● Supplied information
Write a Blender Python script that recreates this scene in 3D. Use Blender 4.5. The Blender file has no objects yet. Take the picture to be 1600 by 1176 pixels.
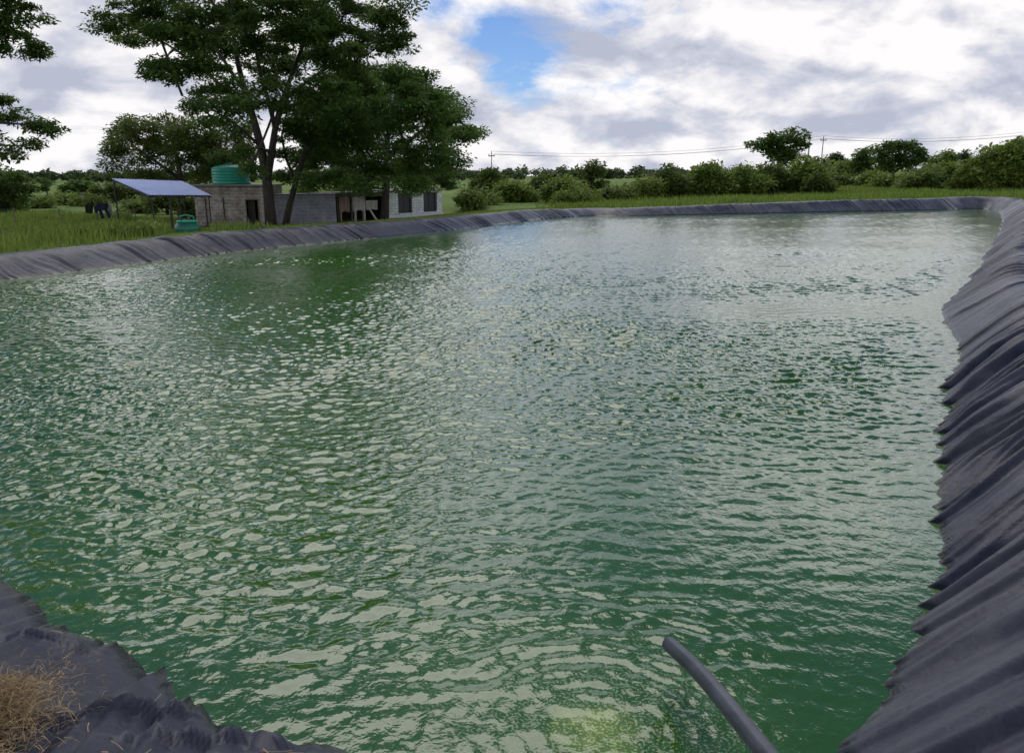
import bpy, math, random
import numpy as np
from mathutils import Vector, Matrix

random.seed(7)
S = bpy.context.scene
COL = S.collection
F_PX, EYE, HORIZON = 1209.0, 2.4, 277.0            # lens in photo pixels, eye height over the water
PITCH = math.atan((588 - HORIZON) / F_PX)

# ------------------------------------------------------------------ helpers
def ray(u, v):
    a = (u - 800) / F_PX; b = (588 - v) / F_PX
    return np.array([a, math.cos(PITCH) + b * math.sin(PITCH), b * math.cos(PITCH) - math.sin(PITCH)])
def atz(u, v, z=0.0):                               # survey point at a known height
    d = ray(u, v); t = (z - EYE) / d[2]
    return np.array([d[0] * t, d[1] * t, z])
def atY(u, v, Y):                                   # survey point at a known distance
    d = ray(u, v); t = Y / d[1]
    return np.array([d[0] * t, Y, EYE + d[2] * t])

def tag(o, label=None, cat=None, group=None, kind=None):
    if label: o['label'] = label
    if cat: o['category'] = cat
    if group: o['group'] = group
    if kind: o['kind'] = kind
    return o
def empty(name, loc):
    o = bpy.data.objects.new(name, None); o.location = [float(c) for c in loc]
    o.empty_display_size = 0.2; COL.objects.link(o); return o
def mesh_obj(name, V, Fc, mat, parent=None, smooth=False):
    """V (n,3); Fc an (m,k) array or a list of index tuples"""
    V = np.asarray(V, dtype=np.float32)
    if parent is not None and parent.parent is None: V = V - np.array(parent.location, dtype=np.float32)
    elif parent is not None: V = V - np.array(parent.parent.location, dtype=np.float32)
    me = bpy.data.meshes.new(name)
    if isinstance(Fc, np.ndarray):
        m, k = Fc.shape
        me.vertices.add(len(V)); me.vertices.foreach_set('co', V.ravel())
        me.loops.add(m * k); me.loops.foreach_set('vertex_index', Fc.astype(np.int32).ravel())
        me.polygons.add(m)
        me.polygons.foreach_set('loop_start', np.arange(0, m * k, k, dtype=np.int32))
        me.polygons.foreach_set('loop_total', np.full(m, k, dtype=np.int32))
        me.update(calc_edges=True)
    else:
        me.from_pydata([tuple(map(float, v)) for v in V], [], [tuple(int(i) for i in f) for f in Fc]); me.update()
    me.materials.append(mat)
    if smooth: me.polygons.foreach_set('use_smooth', np.ones(len(me.polygons), dtype=bool))
    o = bpy.data.objects.new(name, me); COL.objects.link(o)
    if parent is not None: o.parent = parent
    return o

class MB:
    """collects boxes, tubes, lathes and sheets for ONE mesh"""
    def __init__(s): s.V = []; s.F = []
    def add(s, V, F):
        n = len(s.V); s.V += [tuple(v) for v in V]; s.F += [tuple(i + n for i in f) for f in F]
    def box(s, lo, hi, M=None):
        x0, y0, z0 = lo; x1, y1, z1 = hi
        V = [(x0,y0,z0),(x1,y0,z0),(x1,y1,z0),(x0,y1,z0),(x0,y0,z1),(x1,y0,z1),(x1,y1,z1),(x0,y1,z1)]
        if M is not None: V = [tuple(M @ Vector(v)) for v in V]
        s.add(V, [(0,3,2,1),(4,5,6,7),(0,1,5,4),(1,2,6,5),(2,3,7,6),(3,0,4,7)])
    def tube(s, P, R, n=8, cap=True):
        P = [Vector([float(c) for c in p]) for p in P]
        if not hasattr(R, '__len__'): R = [R] * len(P)
        V = []; F = []; up = Vector((0, 0, 1)); prev = None
        for i, p in enumerate(P):
            t = (P[min(i+1, len(P)-1)] - P[max(i-1, 0)]).normalized()
            if prev is None:
                a = up.cross(t)
                if a.length < 1e-3: a = Vector((1, 0, 0))
            else: a = prev - t * prev.dot(t)
            a.normalize(); b = t.cross(a); prev = a
            for k in range(n):
                an = 2 * math.pi * k / n
                V.append(p + (a * math.cos(an) + b * math.sin(an)) * R[i])
        for i in range(len(P) - 1):
            for k in range(n):
                k2 = (k + 1) % n
                F.append((i*n+k, i*n+k2, (i+1)*n+k2, (i+1)*n+k))
        if cap:
            F.append(tuple(range(n - 1, -1, -1))); F.append(tuple((len(P)-1)*n + k for k in range(n)))
        s.add(V, F)
    def lathe(s, c, prof, n=32):
        V = []; F = []
        for r, z in prof:
            for k in range(n):
                an = 2 * math.pi * k / n
                V.append((c[0] + r * math.cos(an), c[1] + r * math.sin(an), c[2] + z))
        for i in range(len(prof) - 1):
            for k in range(n):
                k2 = (k + 1) % n
                F.append((i*n+k, i*n+k2, (i+1)*n+k2, (i+1)*n+k))
        F.append(tuple(range(n - 1, -1, -1))); F.append(tuple((len(prof)-1)*n + k for k in range(n)))
        s.add(V, F)
    def build(s, name, mat, parent=None, smooth=False):
        return mesh_obj(name, s.V, s.F, mat, parent, smooth)

def hash2(ix, iy, seed):
    h = (ix.astype(np.int64) * 374761393 + iy.astype(np.int64) * 668265263 + seed * 974634777) & 0xffffffff
    h = ((h ^ (h >> 13)) * 1274126177) & 0xffffffff
    h = (h ^ (h >> 16)) & 0xffff
    return h / 65535.0
def noise2(x, y, seed=0):
    x = np.asarray(x, float); y = np.asarray(y, float)
    ix = np.floor(x); iy = np.floor(y); fx = x - ix; fy = y - iy
    fx = fx*fx*fx*(fx*(fx*6-15)+10); fy = fy*fy*fy*(fy*(fy*6-15)+10)
    a = hash2(ix, iy, seed); b = hash2(ix+1, iy, seed); c = hash2(ix, iy+1, seed); d = hash2(ix+1, iy+1, seed)
    return (a*(1-fx)+b*fx)*(1-fy)+(c*(1-fx)+d*fx)*fy
def fbm2(x, y, seed=0, oct=4):
    v = 0; amp = .5
    for o in range(oct):
        v = v + amp * noise2(x * 2**o, y * 2**o, seed + o * 17); amp *= .5
    return v / (1 - .5**oct)
def sstep(a, b, x):
    t = np.clip((x - a) / (b - a), 0, 1); return t * t * (3 - 2 * t)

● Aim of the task
Return the number of lines that include the word "objects", and nothing else.

● Exercise response
4